I acknowledge this could be the case, "unknown unknowns" and all. I personally think its unlikely given reasons previously stated. But even then, how does Nighttime Visit mitigate the risk of "unknown magic protection?" From what I can see it also involves heavy use of magic (teleport, invisiblity) and even casting spells directly onto the Tzar (Mockery of Death here). What sort of magical protection would go off for only Heart Attack and not Nighttime Visit?

Yes that question is hypothetical, I'm not asking for some exact combo of lores and spells. But in general we've seen spells and passive enchantments don't "think" so I'd think any hypothetical protection would be very blunt and direct "activate when any magic happens" vs "only activates if magic happens for a long enough time." For example, Mathilde's belt would brainburn someone trying to pull off either plan. When it goes off and what exact spell it wipes is different, but it would happen for either.
 
teeny-tiny risk vs no risk
There's no "no-risk" plan. If you're willing to be needlessly paranoid enough to give the teeny-tiny risk any significance in choosing the approach, then you can't ignore the fact that assassinating the head of state in any manner carries a risk.

If you want to run in circles inventing doom scenarios for everything that might possibly go wrong, not even plausibly, just possibly, then you can do that for any and every situation Mathilde has ever been in. It is easy. What it's not, is productive.
 
Is there a risk of Mathilde getting spotted in Vlad's room, or someone walking in and disturbing her, or some unknown factor like a random enchantment screwing us over? Sure. Is it a risk that's reasonable to be concerned about? Probably not. Every time someone drives a car they run the risk of crashing, but almost all people with access to a car still drive. And based upon what we know and Mathilde's skills, the odd of something going wrong here are, while not as low as the odds of crashing a car, small enough that the same principle applies.
 
There is no yes but. Because you see risk exist in only in theory, but functionally they don't thanks to fact that Mathilde is good at her job and perfectly capable of handling it.
Here, I gotta disagree. There is always the chance combination of a wrinkle and a botched roll.

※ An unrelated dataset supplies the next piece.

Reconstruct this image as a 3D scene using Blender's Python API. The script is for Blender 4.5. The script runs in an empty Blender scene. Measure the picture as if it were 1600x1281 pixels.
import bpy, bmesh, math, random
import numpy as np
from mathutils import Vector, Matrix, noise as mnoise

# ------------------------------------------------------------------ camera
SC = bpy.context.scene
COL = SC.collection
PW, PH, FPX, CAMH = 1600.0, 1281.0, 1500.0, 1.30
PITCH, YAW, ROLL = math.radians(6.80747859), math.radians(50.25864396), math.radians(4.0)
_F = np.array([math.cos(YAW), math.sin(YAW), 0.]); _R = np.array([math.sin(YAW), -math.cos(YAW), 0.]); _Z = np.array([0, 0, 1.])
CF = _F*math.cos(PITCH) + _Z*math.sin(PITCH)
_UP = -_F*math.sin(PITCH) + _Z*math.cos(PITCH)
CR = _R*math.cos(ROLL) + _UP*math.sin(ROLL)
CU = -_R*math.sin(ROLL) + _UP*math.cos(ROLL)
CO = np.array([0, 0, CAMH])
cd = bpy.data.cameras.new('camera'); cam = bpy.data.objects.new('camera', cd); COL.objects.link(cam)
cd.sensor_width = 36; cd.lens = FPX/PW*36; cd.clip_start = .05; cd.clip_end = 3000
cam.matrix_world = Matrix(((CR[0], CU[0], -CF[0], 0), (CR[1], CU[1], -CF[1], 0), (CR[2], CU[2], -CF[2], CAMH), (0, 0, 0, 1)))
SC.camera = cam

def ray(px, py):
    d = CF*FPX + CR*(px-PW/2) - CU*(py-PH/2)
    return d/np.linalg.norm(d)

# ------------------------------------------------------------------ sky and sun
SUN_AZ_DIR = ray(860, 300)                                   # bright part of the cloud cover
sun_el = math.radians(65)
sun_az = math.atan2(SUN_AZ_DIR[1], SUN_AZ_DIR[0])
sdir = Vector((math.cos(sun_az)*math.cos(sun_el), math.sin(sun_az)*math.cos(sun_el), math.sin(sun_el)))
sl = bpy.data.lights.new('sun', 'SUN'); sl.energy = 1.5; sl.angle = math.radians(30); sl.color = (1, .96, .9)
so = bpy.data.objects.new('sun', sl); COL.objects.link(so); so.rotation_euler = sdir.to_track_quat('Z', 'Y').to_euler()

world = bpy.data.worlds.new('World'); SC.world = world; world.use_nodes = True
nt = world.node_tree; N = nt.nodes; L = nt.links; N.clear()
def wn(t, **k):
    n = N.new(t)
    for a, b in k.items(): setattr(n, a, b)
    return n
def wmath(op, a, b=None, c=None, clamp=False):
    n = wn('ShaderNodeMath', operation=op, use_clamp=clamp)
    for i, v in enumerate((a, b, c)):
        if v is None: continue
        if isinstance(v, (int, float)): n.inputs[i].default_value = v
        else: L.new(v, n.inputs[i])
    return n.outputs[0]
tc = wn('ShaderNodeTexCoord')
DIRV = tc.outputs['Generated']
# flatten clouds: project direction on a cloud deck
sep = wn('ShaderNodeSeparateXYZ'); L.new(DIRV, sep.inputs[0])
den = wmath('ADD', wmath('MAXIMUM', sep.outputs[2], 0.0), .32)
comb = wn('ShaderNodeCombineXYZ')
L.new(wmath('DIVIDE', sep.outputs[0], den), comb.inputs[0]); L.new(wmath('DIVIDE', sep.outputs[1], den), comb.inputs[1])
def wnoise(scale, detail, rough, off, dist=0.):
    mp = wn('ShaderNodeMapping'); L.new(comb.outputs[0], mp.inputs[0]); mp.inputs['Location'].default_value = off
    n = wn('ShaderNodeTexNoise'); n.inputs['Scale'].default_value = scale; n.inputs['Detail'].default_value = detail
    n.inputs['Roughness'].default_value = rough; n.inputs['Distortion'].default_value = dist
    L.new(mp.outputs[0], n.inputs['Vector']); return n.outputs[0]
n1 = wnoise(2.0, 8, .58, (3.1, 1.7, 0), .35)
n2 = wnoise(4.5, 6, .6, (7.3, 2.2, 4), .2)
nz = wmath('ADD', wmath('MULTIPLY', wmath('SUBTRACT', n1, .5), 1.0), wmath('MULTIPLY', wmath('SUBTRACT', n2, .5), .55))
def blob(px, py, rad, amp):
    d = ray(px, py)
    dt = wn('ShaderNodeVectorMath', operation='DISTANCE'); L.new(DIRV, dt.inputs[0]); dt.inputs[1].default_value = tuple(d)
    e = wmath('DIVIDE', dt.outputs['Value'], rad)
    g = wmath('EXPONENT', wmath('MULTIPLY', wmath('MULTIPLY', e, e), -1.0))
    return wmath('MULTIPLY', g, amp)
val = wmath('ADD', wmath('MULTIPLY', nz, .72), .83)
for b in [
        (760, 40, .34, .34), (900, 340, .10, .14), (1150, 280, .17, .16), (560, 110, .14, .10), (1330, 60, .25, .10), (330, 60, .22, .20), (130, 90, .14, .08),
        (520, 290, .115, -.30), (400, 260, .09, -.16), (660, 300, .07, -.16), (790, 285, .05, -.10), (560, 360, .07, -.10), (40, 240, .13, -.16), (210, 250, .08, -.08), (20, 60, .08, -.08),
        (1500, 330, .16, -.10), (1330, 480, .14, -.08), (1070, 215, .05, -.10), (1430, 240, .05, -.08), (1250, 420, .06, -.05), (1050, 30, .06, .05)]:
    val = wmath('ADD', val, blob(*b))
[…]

Ranald has a sense of humor.

Those risks exist in theory, but they are very unlikely to become realized risks, because Dame M. Weber is good at handling things, but Dame M. Weber has also spent time in a Scooby-Doo montage on a bad infil before - multiple times.

Excrement occurs, and I think you discount the possibility.
 
He could. Is he likely to?

The cults of Dazh, Tor, and Ursun are on the political outs, so I can't see him having proactively gotten any relics from them in recent decades. So, maybe a relic of theirs from before the Great War Against Chaos? But that seems like a treasure of the royal family that Boris would likely be aware of.

In any event, Mathilde is on the short list for "best Windsight in the Old World," so if there are magical/divine protections on the room, or in an item of Vladimir's, we are very likely to spot it in time to avoid it. Again: we're not just charging in to murder the Tzar tonight.

There's no certainty to be had in anything, just a balancing of probabilities (I will rant about how 0% and 100% are not real confidence levels at the drop of a hat, and have done so). I think the odds that the Tzar has something that could interfere with us are very low, and in the event that he does, the odds are very high that we notice.
I mean, yeah, if there was such an item I fully expect it'd be pre-Great War. Not sure Boris would definitely know of it, becasue that depends on how old and well known it is, and it's origin and such. It could technically even be possible that Vladimir doesn't know he has an anti-magic item, if it was made long enough ago.

Now, now of that means Mathilde will have a problem killing the guy. Apart from anything else, she has a sword if it comes to it. Just pointing out possibilities.